§ Given problem
Write the material out again, line by line, exactly as it is.

§ Given information
###

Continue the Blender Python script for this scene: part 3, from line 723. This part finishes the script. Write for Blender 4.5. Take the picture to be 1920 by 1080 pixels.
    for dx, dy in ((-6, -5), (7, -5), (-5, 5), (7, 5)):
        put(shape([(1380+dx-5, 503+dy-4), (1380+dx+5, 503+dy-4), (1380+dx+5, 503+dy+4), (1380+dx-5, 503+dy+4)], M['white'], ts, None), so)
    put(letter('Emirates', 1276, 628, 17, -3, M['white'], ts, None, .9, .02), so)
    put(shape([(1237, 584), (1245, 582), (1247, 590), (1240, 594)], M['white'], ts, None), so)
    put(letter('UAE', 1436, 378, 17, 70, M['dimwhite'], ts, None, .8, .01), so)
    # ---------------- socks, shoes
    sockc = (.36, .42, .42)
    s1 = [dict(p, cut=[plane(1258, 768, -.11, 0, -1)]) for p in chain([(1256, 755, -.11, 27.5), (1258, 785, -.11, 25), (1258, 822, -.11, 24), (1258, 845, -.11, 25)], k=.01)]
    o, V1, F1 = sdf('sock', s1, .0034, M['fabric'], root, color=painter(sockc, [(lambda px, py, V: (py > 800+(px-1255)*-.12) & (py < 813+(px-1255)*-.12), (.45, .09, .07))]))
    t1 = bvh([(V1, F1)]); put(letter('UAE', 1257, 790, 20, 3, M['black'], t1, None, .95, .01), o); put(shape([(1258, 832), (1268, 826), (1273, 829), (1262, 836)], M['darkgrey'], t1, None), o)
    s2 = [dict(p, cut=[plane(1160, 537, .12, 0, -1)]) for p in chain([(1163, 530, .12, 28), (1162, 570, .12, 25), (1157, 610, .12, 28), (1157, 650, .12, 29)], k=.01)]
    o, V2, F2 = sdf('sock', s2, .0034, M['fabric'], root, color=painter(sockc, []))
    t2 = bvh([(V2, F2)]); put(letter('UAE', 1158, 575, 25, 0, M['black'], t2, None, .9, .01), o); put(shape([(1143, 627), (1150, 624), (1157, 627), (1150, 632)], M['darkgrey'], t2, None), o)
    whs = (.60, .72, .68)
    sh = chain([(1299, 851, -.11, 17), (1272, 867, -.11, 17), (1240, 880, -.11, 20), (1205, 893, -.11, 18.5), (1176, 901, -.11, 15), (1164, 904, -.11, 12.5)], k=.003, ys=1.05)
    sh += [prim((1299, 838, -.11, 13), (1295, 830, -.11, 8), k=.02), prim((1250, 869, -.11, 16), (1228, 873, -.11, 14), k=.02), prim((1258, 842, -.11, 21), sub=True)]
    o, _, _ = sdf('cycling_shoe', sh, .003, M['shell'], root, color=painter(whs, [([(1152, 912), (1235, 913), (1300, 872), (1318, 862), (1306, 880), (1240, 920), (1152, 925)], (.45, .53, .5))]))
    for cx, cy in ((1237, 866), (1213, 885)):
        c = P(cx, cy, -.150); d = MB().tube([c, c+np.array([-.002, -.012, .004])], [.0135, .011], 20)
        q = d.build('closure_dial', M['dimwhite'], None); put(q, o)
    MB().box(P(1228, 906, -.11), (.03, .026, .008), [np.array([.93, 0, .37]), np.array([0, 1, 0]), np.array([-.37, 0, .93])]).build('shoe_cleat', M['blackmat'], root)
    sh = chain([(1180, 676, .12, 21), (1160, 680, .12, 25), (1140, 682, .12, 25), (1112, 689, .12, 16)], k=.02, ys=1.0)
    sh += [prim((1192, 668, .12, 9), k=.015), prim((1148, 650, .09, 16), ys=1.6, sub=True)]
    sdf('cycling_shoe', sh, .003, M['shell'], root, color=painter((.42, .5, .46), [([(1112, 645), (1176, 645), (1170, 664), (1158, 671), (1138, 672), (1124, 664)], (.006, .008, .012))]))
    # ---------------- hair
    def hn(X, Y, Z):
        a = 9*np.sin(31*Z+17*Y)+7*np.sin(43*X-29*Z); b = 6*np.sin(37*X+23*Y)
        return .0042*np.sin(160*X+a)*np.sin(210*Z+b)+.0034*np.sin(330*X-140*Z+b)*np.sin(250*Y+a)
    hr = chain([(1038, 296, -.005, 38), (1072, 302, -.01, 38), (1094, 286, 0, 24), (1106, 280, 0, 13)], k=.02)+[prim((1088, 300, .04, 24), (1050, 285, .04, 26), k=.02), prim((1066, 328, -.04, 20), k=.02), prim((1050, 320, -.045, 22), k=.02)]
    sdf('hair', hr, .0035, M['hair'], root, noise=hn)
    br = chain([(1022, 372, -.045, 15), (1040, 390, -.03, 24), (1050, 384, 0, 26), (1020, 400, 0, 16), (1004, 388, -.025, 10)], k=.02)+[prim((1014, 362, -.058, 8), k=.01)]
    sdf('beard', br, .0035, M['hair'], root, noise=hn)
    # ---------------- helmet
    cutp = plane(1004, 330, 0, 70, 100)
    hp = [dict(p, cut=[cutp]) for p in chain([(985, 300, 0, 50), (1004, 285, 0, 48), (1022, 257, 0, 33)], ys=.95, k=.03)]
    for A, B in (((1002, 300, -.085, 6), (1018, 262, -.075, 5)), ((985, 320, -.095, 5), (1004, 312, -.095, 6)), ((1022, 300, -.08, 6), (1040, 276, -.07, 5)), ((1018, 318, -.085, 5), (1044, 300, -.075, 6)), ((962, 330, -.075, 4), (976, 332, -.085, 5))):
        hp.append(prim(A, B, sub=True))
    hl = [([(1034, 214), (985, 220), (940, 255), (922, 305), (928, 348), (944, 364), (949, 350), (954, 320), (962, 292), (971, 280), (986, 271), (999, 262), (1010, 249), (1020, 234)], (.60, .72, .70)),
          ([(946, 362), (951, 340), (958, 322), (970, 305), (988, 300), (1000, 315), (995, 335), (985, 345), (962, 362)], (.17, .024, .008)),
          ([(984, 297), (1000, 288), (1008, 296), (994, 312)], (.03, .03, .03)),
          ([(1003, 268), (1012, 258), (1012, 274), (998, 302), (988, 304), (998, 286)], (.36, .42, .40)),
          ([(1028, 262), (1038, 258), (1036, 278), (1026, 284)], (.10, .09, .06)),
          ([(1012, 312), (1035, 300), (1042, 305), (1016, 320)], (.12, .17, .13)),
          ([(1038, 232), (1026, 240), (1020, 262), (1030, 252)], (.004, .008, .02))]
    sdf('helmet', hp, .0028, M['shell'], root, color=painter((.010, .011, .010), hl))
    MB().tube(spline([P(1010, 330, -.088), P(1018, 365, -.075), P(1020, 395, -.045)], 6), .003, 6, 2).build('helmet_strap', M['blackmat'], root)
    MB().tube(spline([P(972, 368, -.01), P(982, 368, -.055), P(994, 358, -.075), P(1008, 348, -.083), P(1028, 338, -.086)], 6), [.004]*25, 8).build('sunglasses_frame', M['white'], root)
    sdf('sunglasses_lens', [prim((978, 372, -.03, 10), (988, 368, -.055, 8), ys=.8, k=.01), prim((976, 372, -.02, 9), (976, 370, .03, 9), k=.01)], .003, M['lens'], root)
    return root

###

§ Response for this exercise
Continue the Blender Python script for this scene: part 3, from line 723. This part finishes the script. Write for Blender 4.5. Take the picture to be 1920 by 1080 pixels.
    for dx, dy in ((-6, -5), (7, -5), (-5, 5), (7, 5)):
        put(shape([(1380+dx-5, 503+dy-4), (1380+dx+5, 503+dy-4), (1380+dx+5, 503+dy+4), (1380+dx-5, 503+dy+4)], M['white'], ts, None), so)
    put(letter('Emirates', 1276, 628, 17, -3, M['white'], ts, None, .9, .02), so)
    put(shape([(1237, 584), (1245, 582), (1247, 590), (1240, 594)], M['white'], ts, None), so)
    put(letter('UAE', 1436, 378, 17, 70, M['dimwhite'], ts, None, .8, .01), so)
    # ---------------- socks, shoes
    sockc = (.36, .42, .42)
    s1 = [dict(p, cut=[plane(1258, 768, -.11, 0, -1)]) for p in chain([(1256, 755, -.11, 27.5), (1258, 785, -.11, 25), (1258, 822, -.11, 24), (1258, 845, -.11, 25)], k=.01)]
    o, V1, F1 = sdf('sock', s1, .0034, M['fabric'], root, color=painter(sockc, [(lambda px, py, V: (py > 800+(px-1255)*-.12) & (py < 813+(px-1255)*-.12), (.45, .09, .07))]))
    t1 = bvh([(V1, F1)]); put(letter('UAE', 1257, 790, 20, 3, M['black'], t1, None, .95, .01), o); put(shape([(1258, 832), (1268, 826), (1273, 829), (1262, 836)], M['darkgrey'], t1, None), o)
    s2 = [dict(p, cut=[plane(1160, 537, .12, 0, -1)]) for p in chain([(1163, 530, .12, 28), (1162, 570, .12, 25), (1157, 610, .12, 28), (1157, 650, .12, 29)], k=.01)]
    o, V2, F2 = sdf('sock', s2, .0034, M['fabric'], root, color=painter(sockc, []))
    t2 = bvh([(V2, F2)]); put(letter('UAE', 1158, 575, 25, 0, M['black'], t2, None, .9, .01), o); put(shape([(1143, 627), (1150, 624), (1157, 627), (1150, 632)], M['darkgrey'], t2, None), o)
    whs = (.60, .72, .68)
    sh = chain([(1299, 851, -.11, 17), (1272, 867, -.11, 17), (1240, 880, -.11, 20), (1205, 893, -.11, 18.5), (1176, 901, -.11, 15), (1164, 904, -.11, 12.5)], k=.003, ys=1.05)
    sh += [prim((1299, 838, -.11, 13), (1295, 830, -.11, 8), k=.02), prim((1250, 869, -.11, 16), (1228, 873, -.11, 14), k=.02), prim((1258, 842, -.11, 21), sub=True)]
    o, _, _ = sdf('cycling_shoe', sh, .003, M['shell'], root, color=painter(whs, [([(1152, 912), (1235, 913), (1300, 872), (1318, 862), (1306, 880), (1240, 920), (1152, 925)], (.45, .53, .5))]))
    for cx, cy in ((1237, 866), (1213, 885)):
        c = P(cx, cy, -.150); d = MB().tube([c, c+np.array([-.002, -.012, .004])], [.0135, .011], 20)
        q = d.build('closure_dial', M['dimwhite'], None); put(q, o)
    MB().box(P(1228, 906, -.11), (.03, .026, .008), [np.array([.93, 0, .37]), np.array([0, 1, 0]), np.array([-.37, 0, .93])]).build('shoe_cleat', M['blackmat'], root)
    sh = chain([(1180, 676, .12, 21), (1160, 680, .12, 25), (1140, 682, .12, 25), (1112, 689, .12, 16)], k=.02, ys=1.0)
    sh += [prim((1192, 668, .12, 9), k=.015), prim((1148, 650, .09, 16), ys=1.6, sub=True)]
    sdf('cycling_shoe', sh, .003, M['shell'], root, color=painter((.42, .5, .46), [([(1112, 645), (1176, 645), (1170, 664), (1158, 671), (1138, 672), (1124, 664)], (.006, .008, .012))]))
    # ---------------- hair
    def hn(X, Y, Z):
        a = 9*np.sin(31*Z+17*Y)+7*np.sin(43*X-29*Z); b = 6*np.sin(37*X+23*Y)
        return .0042*np.sin(160*X+a)*np.sin(210*Z+b)+.0034*np.sin(330*X-140*Z+b)*np.sin(250*Y+a)
    hr = chain([(1038, 296, -.005, 38), (1072, 302, -.01, 38), (1094, 286, 0, 24), (1106, 280, 0, 13)], k=.02)+[prim((1088, 300, .04, 24), (1050, 285, .04, 26), k=.02), prim((1066, 328, -.04, 20), k=.02), prim((1050, 320, -.045, 22), k=.02)]
    sdf('hair', hr, .0035, M['hair'], root, noise=hn)
    br = chain([(1022, 372, -.045, 15), (1040, 390, -.03, 24), (1050, 384, 0, 26), (1020, 400, 0, 16), (1004, 388, -.025, 10)], k=.02)+[prim((1014, 362, -.058, 8), k=.01)]
    sdf('beard', br, .0035, M['hair'], root, noise=hn)
    # ---------------- helmet
    cutp = plane(1004, 330, 0, 70, 100)
    hp = [dict(p, cut=[cutp]) for p in chain([(985, 300, 0, 50), (1004, 285, 0, 48), (1022, 257, 0, 33)], ys=.95, k=.03)]
    for A, B in (((1002, 300, -.085, 6), (1018, 262, -.075, 5)), ((985, 320, -.095, 5), (1004, 312, -.095, 6)), ((1022, 300, -.08, 6), (1040, 276, -.07, 5)), ((1018, 318, -.085, 5), (1044, 300, -.075, 6)), ((962, 330, -.075, 4), (976, 332, -.085, 5))):
        hp.append(prim(A, B, sub=True))
    hl = [([(1034, 214), (985, 220), (940, 255), (922, 305), (928, 348), (944, 364), (949, 350), (954, 320), (962, 292), (971, 280), (986, 271), (999, 262), (1010, 249), (1020, 234)], (.60, .72, .70)),
          ([(946, 362), (951, 340), (958, 322), (970, 305), (988, 300), (1000, 315), (995, 335), (985, 345), (962, 362)], (.17, .024, .008)),
          ([(984, 297), (1000, 288), (1008, 296), (994, 312)], (.03, .03, .03)),
          ([(1003, 268), (1012, 258), (1012, 274), (998, 302), (988, 304), (998, 286)], (.36, .42, .40)),
          ([(1028, 262), (1038, 258), (1036, 278), (1026, 284)], (.10, .09, .06)),
          ([(1012, 312), (1035, 300), (1042, 305), (1016, 320)], (.12, .17, .13)),
          ([(1038, 232), (1026, 240), (1020, 262), (1030, 252)], (.004, .008, .02))]
    sdf('helmet', hp, .0028, M['shell'], root, color=painter((.010, .011, .010), hl))
    MB().tube(spline([P(1010, 330, -.088), P(1018, 365, -.075), P(1020, 395, -.045)], 6), .003, 6, 2).build('helmet_strap', M['blackmat'], root)
    MB().tube(spline([P(972, 368, -.01), P(982, 368, -.055), P(994, 358, -.075), P(1008, 348, -.083), P(1028, 338, -.086)], 6), [.004]*25, 8).build('sunglasses_frame', M['white'], root)
    sdf('sunglasses_lens', [prim((978, 372, -.03, 10), (988, 368, -.055, 8), ys=.8, k=.01), prim((976, 372, -.02, 9), (976, 370, .03, 9), k=.01)], .003, M['lens'], root)
    return root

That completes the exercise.